__GIVEN INSTRUCTION__. Find the word "high" in the listing; pull out each line holding it.

__INFORMATION PROVIDED__.
# # # #

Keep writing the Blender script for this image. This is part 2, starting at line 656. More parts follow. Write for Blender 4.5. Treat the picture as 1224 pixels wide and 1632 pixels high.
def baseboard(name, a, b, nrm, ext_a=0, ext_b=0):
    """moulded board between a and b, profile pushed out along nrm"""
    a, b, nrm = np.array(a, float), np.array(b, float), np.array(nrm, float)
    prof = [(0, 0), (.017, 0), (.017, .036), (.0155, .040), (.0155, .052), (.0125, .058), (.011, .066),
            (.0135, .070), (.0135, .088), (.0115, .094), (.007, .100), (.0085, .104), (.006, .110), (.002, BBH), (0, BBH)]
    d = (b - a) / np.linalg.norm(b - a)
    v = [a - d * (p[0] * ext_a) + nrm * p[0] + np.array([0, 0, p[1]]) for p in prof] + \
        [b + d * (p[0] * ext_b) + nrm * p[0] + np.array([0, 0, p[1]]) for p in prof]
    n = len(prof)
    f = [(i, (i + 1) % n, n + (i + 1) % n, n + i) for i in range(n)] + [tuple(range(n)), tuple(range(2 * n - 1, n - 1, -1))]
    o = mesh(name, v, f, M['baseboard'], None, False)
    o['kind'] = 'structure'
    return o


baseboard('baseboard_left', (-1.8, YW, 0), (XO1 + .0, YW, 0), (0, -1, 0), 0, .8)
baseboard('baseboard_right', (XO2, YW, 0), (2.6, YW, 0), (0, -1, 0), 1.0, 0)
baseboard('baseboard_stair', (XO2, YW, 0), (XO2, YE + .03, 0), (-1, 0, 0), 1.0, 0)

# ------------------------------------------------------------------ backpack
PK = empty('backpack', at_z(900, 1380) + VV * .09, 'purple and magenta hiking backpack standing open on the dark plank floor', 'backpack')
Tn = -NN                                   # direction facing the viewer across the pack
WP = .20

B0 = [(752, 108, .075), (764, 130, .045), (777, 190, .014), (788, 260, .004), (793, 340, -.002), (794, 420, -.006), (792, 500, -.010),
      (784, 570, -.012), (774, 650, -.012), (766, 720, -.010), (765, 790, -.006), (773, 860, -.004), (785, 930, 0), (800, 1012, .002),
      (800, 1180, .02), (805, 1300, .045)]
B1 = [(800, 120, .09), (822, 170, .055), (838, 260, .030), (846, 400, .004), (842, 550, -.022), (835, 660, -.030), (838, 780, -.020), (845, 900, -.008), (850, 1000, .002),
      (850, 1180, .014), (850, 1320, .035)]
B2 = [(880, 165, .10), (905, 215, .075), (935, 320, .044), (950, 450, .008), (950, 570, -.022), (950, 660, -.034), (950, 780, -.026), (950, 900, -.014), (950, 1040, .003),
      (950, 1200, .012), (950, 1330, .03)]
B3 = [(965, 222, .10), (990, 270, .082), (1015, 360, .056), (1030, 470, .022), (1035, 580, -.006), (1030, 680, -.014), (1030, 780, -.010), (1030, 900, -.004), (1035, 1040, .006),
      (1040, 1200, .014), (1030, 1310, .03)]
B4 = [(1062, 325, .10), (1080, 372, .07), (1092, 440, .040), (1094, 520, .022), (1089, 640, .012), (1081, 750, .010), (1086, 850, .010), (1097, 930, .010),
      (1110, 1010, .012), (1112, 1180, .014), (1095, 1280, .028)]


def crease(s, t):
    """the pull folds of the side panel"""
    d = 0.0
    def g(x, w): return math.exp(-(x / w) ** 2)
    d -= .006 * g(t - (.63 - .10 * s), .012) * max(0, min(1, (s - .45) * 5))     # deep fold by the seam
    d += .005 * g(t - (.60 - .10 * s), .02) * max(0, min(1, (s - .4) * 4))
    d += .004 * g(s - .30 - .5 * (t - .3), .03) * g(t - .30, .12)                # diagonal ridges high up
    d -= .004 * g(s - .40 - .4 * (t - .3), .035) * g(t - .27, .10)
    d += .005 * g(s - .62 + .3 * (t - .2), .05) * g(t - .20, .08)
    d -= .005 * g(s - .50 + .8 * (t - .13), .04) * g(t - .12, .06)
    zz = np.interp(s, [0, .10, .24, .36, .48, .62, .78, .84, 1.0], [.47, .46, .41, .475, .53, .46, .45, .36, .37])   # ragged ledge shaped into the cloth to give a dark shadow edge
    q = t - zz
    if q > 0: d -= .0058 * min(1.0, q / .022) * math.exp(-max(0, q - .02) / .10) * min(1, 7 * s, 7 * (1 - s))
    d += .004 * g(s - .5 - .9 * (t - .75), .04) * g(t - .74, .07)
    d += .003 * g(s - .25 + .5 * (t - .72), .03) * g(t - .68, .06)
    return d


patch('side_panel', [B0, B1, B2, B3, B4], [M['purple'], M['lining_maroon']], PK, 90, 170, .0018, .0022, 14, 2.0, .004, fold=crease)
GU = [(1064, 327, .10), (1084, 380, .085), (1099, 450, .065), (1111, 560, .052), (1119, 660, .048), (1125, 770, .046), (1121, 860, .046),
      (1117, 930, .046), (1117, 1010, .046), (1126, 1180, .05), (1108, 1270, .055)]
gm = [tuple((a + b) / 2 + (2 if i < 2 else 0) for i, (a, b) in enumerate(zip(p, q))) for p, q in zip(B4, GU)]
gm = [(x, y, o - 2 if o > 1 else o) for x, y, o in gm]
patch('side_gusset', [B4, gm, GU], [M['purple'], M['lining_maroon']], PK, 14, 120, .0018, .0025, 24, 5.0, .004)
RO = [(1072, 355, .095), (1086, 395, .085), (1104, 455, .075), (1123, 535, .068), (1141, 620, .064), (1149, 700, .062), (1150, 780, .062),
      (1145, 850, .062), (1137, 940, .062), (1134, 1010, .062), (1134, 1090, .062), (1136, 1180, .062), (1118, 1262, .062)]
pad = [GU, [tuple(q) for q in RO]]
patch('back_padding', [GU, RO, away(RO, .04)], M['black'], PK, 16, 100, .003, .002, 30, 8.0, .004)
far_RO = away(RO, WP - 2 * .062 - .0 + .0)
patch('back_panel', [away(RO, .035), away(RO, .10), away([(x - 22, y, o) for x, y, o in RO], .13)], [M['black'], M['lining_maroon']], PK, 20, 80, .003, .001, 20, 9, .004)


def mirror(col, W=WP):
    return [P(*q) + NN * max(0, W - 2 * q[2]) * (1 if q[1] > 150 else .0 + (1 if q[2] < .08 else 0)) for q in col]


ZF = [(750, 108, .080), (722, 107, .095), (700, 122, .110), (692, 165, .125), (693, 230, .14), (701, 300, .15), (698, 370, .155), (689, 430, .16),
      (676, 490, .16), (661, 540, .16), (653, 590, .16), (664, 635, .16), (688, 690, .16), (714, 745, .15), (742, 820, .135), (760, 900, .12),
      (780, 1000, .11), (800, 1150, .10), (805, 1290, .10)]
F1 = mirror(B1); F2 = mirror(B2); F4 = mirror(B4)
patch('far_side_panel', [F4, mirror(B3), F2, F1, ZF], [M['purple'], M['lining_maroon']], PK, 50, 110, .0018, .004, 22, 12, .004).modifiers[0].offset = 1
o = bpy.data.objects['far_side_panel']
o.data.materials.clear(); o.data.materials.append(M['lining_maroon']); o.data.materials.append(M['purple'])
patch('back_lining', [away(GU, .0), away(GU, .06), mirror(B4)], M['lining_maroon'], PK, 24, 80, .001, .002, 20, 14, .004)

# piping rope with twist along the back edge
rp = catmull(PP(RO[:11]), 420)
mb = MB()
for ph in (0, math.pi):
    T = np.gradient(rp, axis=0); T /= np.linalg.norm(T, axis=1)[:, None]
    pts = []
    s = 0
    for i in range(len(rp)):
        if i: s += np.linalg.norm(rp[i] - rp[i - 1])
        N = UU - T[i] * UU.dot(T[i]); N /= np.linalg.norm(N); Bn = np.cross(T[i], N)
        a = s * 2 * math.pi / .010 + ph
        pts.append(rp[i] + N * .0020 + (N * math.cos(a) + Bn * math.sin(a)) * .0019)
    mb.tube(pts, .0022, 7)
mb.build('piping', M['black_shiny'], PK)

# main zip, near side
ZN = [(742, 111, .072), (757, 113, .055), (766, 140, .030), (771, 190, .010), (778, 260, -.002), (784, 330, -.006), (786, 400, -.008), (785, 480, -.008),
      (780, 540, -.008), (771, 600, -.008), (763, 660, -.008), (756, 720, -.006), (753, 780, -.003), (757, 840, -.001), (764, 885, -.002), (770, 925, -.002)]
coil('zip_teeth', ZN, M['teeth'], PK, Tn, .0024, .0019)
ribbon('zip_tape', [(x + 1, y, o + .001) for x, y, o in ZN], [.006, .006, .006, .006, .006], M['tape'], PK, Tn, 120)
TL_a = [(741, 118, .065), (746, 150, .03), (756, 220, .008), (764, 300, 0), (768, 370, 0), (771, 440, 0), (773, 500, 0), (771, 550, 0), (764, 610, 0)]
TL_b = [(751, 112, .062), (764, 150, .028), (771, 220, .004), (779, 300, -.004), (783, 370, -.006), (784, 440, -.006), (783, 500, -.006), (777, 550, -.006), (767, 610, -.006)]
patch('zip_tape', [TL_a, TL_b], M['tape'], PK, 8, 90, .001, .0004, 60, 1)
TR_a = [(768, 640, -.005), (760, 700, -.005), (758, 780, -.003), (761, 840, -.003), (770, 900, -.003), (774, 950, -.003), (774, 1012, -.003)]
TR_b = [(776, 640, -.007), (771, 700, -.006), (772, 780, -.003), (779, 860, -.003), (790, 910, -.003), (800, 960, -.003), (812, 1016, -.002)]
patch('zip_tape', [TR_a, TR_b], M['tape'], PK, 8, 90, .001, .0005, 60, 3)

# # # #

__ANSWER TO THIS PROBLEM__.
Keep writing the Blender script for this image. This is part 2, starting at line 656. More parts follow. Write for Blender 4.5. Treat the picture as 1224 pixels wide and 1632 pixels high.
    d += .004 * g(s - .30 - .5 * (t - .3), .03) * g(t - .30, .12)                # diagonal ridges high up